Uni Dramas, And Being Shit Scared.


Dottypie and myself are currently in the process of making decisions on where abouts we would like to go to university and have ended up in two totally different situations. I have all my offers. I know where I want to go and what grades I need and will hopefully obtain in order to attend my chosen university. Dorothy has got most of her offers but thinks her grades may exceed the expected by the universities and wonders if she should apply to 'better' universities next year and take a year out. She has also been offered a place on a History of Art course at one of the universities she has applied to rather than History and English Literature which is what she wanted. Basically life is hard for us fledgling university attendees and I feel like blogging may help us get some stuff straightened out. 

First up I am feeling pretty jammy after visiting my preferred uni and absolutely loving it to bits, the place, the people, the food and most importantly, my course. And this got me wondering, all this time I have been encouraging Dorothy to go for it with the unis she has applied to because somewhere is better than nowhere, right? Wrong. If she doesn't think she would be happy there, why am I pushing her to go somewhere she wouldn't be happy? Because I am scared that's why, I have had it drilled into me that college then university is THE only path way and for me anything that prolongs or confuses this process terrifies me, I am in a very lucky position and I realise this now, because if I hadn't loved it there it wouldn't have mattered because my second and third choices are just as great and would be great places to live and learn. Just wondering Dorothy if I have been a totally rubbish friend in all my advice giving, or if anything I have said has been useful? 

I think it has, but at the same time, because everyone wants to advise you, it all end up confusing you more. My preferred unis rejected me (frown), so I was only left with ones that I never properly considered. At the same time, it's possible that I won't exceed the entry requirements, and therefore rejecting the offers that I do have would be educational suicide. I feel like I'm in Wonderland with Alice, trying to choose which door to go though because can't fit though the one I want. I feel like my whole life is revolving around this moment and I simply do not know what I want to do.
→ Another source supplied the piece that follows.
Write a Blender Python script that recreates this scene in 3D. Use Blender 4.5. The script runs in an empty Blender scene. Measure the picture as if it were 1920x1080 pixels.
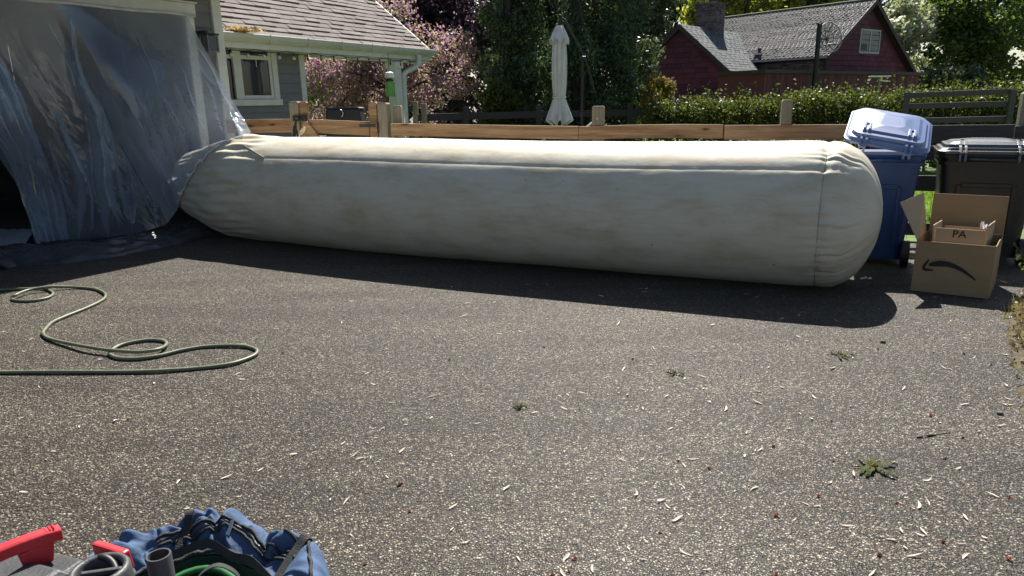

None of the unis that have offered me places ignite the flame of learning, I've even created a exceedingly complicated excel sheet to try and compare, and they've all come out pretty equal and it's getting ridiculous now because time is running out. I feel that although I'm only 18, I'm running out of time to prepare my whole life. I just wish I had had that moment that Daphne had when you look around look a place and say: This is it. Like the educational version of a wedding dress I think. But perhaps I'm asking too much of an institution.

Either way, I'm completely and utterly shit scared about the future. I know what I want to do, kind of, work in the publishing, magazine or curating industries. So basically something cultural. I just don't have a clue HOW to go about it and I'm terrified of being unemployed. I'm sick of being scared all the time. And I want someone to tell me what to do, even though I probably wouldn't follow their advice. I feel like whatever decision I make, I'll regret it.